В перерыв – вдруг разнесся слух, что вывешено объявление о строгом выговоре и исключении, в случае повторения беспорядков, двумстам слушательницам. Все бросились вниз. Лестница была запружена народом, так что нельзя было пройти, и только издали мы слушали голос, отчетливо читавший фамилии. Это было следствием обещания 24 февраля – «о других взысканиях будет объявлено особо»… На этот раз все только смеялись.
Через час – все вновь в аудитории. Директор отказался входить в объяснения. Решено, что и временное правление, действуя во всем солидарно, ответит то же. Значит – ждать до субботы и собираться завтра еще раз в 12 часов.
Собрались в 12 часов. Решение было подтверждено еще раз, и только, чтобы иметь возможность привести в известность число собравшихся, решено было у дверей записывать фамилии при выходе, и потом известить тех из противной партии, которые не были на сходке, о решении ее – все пять дней не ходить на сходки, уравнивая этим свое положение с исключенными – чтобы к субботе все знали; в этот же день – захватить паспорта с курсов и книги из библиотеки.
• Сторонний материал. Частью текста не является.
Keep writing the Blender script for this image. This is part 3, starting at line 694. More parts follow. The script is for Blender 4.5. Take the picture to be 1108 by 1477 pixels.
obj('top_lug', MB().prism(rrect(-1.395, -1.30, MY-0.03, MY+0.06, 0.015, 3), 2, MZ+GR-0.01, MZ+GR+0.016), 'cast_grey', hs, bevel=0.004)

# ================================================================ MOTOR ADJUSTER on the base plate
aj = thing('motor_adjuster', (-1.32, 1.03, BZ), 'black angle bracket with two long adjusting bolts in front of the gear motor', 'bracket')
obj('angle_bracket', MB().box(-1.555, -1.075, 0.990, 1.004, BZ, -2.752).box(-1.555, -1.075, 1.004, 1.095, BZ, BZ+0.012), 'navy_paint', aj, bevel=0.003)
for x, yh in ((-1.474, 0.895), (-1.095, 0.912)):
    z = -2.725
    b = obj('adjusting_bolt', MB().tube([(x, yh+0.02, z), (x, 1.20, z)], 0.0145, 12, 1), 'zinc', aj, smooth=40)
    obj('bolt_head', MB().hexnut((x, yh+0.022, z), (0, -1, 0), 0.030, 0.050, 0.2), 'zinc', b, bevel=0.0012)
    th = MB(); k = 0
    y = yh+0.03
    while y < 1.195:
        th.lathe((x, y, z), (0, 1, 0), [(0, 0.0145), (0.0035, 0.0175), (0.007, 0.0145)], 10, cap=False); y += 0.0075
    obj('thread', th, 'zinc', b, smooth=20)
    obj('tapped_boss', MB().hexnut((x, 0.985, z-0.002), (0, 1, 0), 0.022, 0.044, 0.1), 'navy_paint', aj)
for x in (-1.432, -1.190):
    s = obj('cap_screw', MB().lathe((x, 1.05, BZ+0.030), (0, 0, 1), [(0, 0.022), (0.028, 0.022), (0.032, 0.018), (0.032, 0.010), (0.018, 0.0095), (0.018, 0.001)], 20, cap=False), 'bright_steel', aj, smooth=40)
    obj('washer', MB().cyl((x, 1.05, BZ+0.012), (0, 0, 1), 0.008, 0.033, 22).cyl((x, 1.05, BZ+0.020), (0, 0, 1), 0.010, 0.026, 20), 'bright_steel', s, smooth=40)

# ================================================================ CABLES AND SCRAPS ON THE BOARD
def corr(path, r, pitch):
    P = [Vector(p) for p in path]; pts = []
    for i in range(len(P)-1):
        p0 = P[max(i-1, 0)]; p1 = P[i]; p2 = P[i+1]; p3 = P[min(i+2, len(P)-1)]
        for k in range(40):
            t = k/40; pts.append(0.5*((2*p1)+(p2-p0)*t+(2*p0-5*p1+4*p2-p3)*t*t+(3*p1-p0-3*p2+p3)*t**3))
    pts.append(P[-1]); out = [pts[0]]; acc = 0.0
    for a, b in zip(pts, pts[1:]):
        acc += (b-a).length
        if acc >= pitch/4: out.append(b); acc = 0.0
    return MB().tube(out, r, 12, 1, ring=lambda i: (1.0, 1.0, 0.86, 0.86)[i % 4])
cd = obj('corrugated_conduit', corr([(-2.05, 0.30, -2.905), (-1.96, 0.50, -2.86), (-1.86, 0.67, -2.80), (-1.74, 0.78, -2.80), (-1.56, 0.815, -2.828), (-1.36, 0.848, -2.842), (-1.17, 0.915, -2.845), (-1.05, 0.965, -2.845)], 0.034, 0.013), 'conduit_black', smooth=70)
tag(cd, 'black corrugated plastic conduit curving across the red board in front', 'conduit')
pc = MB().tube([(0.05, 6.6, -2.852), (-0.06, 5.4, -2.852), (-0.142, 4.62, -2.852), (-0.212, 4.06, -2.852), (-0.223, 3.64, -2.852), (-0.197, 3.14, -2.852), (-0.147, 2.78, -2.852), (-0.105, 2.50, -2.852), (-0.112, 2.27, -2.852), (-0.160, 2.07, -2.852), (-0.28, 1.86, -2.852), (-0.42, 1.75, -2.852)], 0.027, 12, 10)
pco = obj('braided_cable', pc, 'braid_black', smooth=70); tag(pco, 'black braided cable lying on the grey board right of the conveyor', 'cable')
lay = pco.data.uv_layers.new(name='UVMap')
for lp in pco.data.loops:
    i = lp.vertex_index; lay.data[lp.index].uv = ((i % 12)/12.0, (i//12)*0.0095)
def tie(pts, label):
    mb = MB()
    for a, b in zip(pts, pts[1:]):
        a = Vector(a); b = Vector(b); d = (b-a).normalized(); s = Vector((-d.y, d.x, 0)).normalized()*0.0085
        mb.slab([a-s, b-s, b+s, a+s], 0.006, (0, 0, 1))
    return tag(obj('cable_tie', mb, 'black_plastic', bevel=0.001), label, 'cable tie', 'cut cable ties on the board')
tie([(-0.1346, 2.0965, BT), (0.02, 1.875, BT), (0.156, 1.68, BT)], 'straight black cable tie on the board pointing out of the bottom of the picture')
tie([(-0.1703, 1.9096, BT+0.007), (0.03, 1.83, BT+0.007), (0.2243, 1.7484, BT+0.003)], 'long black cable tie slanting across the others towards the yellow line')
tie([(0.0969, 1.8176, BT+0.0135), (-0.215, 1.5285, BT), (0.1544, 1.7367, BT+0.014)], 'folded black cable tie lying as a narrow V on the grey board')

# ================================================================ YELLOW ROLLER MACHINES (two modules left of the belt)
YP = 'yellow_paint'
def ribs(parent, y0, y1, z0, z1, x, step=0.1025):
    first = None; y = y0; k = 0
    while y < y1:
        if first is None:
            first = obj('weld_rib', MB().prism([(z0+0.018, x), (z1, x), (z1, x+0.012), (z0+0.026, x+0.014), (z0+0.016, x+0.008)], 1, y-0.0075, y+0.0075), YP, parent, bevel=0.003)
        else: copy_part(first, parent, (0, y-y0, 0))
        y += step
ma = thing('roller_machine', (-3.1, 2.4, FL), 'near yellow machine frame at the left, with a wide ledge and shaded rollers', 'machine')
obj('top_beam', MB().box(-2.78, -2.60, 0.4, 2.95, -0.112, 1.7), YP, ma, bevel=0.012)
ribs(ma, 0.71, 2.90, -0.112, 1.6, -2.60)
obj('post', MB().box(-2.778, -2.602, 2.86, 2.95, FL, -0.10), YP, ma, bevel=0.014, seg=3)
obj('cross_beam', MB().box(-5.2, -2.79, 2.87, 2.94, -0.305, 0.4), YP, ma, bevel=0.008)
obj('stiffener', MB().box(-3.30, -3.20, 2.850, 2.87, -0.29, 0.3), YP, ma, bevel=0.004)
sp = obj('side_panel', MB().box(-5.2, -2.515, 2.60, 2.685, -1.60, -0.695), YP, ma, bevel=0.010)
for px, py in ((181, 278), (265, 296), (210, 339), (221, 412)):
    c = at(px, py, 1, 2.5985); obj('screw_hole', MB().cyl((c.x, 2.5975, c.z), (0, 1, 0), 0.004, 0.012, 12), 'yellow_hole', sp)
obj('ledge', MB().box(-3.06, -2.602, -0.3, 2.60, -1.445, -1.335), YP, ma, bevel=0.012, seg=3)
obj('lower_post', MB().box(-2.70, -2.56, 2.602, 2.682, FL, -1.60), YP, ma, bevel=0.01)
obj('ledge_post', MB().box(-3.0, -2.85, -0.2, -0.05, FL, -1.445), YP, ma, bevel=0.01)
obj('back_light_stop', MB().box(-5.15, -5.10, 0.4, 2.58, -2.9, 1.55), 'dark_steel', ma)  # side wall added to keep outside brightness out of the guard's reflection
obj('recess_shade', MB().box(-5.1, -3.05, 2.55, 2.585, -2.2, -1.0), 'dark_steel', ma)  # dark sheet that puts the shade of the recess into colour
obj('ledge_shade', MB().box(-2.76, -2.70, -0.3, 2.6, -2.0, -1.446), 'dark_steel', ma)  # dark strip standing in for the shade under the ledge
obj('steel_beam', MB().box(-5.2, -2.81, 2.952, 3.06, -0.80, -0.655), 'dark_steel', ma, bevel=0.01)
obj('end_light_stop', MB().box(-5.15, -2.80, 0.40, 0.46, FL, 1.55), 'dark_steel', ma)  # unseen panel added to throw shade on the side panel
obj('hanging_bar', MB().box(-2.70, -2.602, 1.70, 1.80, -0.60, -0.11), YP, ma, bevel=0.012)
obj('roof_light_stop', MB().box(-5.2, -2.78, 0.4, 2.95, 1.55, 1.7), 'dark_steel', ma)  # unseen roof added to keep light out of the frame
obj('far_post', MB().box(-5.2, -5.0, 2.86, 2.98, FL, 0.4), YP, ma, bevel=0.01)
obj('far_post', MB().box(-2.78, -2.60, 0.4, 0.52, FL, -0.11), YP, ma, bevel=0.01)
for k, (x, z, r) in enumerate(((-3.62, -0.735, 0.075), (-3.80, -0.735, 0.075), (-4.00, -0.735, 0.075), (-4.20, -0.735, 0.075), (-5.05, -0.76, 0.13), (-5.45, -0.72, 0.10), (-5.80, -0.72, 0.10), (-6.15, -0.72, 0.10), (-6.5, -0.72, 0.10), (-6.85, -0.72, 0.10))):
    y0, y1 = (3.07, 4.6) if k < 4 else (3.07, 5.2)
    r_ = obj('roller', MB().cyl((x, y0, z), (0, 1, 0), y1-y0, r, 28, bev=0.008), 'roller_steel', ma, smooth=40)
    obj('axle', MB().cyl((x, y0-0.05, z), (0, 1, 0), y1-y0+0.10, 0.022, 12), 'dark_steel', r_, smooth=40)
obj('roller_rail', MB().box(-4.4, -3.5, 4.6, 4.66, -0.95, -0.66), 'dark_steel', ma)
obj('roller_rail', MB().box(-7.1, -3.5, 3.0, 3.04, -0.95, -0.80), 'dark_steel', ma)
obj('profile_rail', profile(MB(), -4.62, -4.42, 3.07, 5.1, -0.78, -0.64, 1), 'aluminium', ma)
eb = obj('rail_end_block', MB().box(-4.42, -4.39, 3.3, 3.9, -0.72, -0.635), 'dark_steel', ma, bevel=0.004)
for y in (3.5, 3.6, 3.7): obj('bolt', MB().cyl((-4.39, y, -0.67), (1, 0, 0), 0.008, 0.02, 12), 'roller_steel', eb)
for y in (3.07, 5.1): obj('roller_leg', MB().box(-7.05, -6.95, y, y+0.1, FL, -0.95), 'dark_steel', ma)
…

Сходка продолжалась не более часа и закрылась.
Вчера вечером, когда я лежала совсем разбитая от 4-часового гвалта, пришел Ан. Кон. Он рассказал, что сейчас в университете идет совет… и вообще рассказал преинтересные вещи. Записываю с его слов, – если он врет, и я вру…
…Очевидно, к этой студенческой истории припуталось столько всяких соображений, столько честолюбий, что мы, чистые идеалисты, выносим на своих плечах, быть может, гораздо более важные последствия, нежели думаем и теперь. «Охрана прав личности» – вот наше знамя, под которым мы встали, а… что из этого выйдет? какие последствия?.. Будут ли, действительно, осторожнее со студентами? будет ли в сущности «охрана прав личности» после этой истории лучше?
– Не нам судить! – скажу осторожно… Если 24 поступят, то и мы все, конечно, вернемся осенью, в противном случае я уже придумала: ехать или к голодающим, если удастся пристроиться, или на летний семестр в Берлинский университет. Что будет потом со мной? – я не думаю… Но для других это – беда; для многих, особенно для «сверхкомплектных», обязанных держать все экзамены весной, – выход из курсов есть прямое препятствие к поступлению вновь, многие другие не имеют средств. Для сверхкомплектных надо обратиться к профессорам, пусть они ходатайствуют за них, чтобы дать экзамены осенью.